Arctic & Helpster
I’ve been mapping out how cities could actually double their rooftop solar output using a data‑driven layer—any thoughts on a quick, AI‑based way to spot the best spots?
Use a quick GIS‑plus‑AI pipeline: grab high‑res satellite or aerial imagery for the city, run a supervised classification (or a simple deep‑learning model if you have one) to flag roof tiles that are flat, unobstructed, and south‑facing. Overlay those with building footprints and zoning layers in QGIS or Google Earth Engine, calculate the roof area and a shading index, then rank by potential watts per square meter. That gives you a top‑10 list in a few hours instead of a months‑long audit. If you want to automate, just hook the Earth Engine script to a cron job and let the model spit out the numbers—no need to reinvent the wheel.
Sounds solid, but I keep wondering if the model’s accuracy is good enough when you’re skimming dozens of rooftops—one mis‑classified flat roof could skew the whole list. Have you benchmarked the error rate? Also, the zoning layers can be incomplete; maybe add a field‑check step before the ranking?
You’re right—accuracy matters when you’re making a city‑wide recommendation. I’d run a quick cross‑validation on a subset of roofs you already know the orientation of, say 200 spots, and compute precision/recall. If you hit 90%+ on the flat‑roof class, the error is low enough for a rough ranking; if not, add a secondary rule that flags any roof flagged as flat but with a pitch > 5 ° for manual review.

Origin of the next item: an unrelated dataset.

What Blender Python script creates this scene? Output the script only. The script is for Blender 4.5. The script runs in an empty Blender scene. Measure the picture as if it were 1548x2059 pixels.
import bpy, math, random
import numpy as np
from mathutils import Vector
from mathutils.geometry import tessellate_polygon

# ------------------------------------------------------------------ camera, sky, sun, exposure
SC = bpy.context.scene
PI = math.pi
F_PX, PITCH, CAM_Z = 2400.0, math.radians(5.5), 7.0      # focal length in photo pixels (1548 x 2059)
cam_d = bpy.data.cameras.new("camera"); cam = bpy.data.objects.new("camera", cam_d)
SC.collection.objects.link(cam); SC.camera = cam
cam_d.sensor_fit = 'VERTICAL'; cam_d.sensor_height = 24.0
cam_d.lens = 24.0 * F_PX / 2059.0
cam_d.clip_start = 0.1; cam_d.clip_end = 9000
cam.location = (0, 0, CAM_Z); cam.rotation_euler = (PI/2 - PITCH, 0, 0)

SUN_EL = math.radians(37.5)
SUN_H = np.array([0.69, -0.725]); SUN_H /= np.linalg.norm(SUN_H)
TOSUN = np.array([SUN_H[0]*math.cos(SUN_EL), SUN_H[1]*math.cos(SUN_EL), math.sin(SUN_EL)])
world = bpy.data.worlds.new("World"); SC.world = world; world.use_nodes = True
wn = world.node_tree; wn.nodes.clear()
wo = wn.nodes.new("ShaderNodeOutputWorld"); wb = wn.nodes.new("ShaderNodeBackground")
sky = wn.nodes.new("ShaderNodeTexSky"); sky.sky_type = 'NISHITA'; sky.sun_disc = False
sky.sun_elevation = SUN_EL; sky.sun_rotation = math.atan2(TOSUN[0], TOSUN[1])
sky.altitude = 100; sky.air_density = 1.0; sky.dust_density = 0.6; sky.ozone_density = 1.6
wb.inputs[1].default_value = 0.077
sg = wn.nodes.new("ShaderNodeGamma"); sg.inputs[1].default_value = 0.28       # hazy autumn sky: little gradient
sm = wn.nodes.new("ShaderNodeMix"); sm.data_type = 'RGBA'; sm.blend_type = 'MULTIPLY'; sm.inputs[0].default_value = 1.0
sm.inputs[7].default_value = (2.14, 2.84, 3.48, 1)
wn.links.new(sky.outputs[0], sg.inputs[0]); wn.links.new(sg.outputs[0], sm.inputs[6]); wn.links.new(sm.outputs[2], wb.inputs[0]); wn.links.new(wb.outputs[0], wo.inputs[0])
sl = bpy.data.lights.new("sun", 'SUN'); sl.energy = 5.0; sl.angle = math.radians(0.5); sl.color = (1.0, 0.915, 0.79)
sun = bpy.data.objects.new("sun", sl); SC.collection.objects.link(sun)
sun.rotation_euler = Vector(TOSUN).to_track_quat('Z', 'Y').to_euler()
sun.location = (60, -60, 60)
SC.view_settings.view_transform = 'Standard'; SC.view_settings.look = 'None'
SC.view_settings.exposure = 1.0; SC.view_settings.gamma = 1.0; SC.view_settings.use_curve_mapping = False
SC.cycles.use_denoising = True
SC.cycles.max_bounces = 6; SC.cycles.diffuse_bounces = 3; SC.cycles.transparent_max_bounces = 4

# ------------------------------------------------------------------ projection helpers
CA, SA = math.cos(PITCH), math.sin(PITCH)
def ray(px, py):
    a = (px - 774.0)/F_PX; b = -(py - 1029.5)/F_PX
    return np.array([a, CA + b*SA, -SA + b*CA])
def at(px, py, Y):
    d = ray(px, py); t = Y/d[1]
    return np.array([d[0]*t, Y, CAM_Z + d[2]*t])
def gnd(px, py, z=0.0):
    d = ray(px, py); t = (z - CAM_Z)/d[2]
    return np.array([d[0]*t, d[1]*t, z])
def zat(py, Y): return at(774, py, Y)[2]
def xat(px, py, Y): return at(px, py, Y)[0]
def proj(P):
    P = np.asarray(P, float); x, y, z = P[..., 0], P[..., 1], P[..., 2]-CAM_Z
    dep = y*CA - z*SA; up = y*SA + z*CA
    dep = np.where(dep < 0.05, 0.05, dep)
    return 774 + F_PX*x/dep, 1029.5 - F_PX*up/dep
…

For the zoning layer, pull the official GIS metadata, run a quick consistency check against the building footprints (missing polygons, wrong tags, etc.), and if any building shows up with no zoning, flag it and either ask the local authority for the missing data or exclude it from the initial list. That way you keep the bias out of the top‑10.
That’s the right mindset—data quality wins over fancy models. I’ll start with that 200‑point test, but I keep doubting whether 90% is enough when the stakes are city budgets and future energy plans. Maybe we should add a feedback loop: after we roll out the top‑10, collect actual installation data and feed it back to the model. And don’t forget the community angle—sometimes residents know which roofs get the most sun that satellite data misses. If we can tap that local knowledge, we’ll hit both accuracy and trust.
Sounds like a solid plan, just keep the loop tight: after the top‑10 go live, log actual output, compare it to your model’s prediction, and retrain on the new data—quickly. For community input, a short online form or a few neighborhood chats will surface those “hot spots” the satellite missed. Remember, 90% is fine for a first pass, but the real win is the iterative refinement. Just keep the system simple enough that the next round doesn’t feel like a total redesign.
Got it, I’ll keep the pipeline lean and add that quick validation step—no full redesign for the next round. We’ll log real output, compare, retrain, and loop. If any community chat uncovers a hot spot the model missed, we’ll just bump that into the next iteration. That way the system stays nimble but still grounded in the data.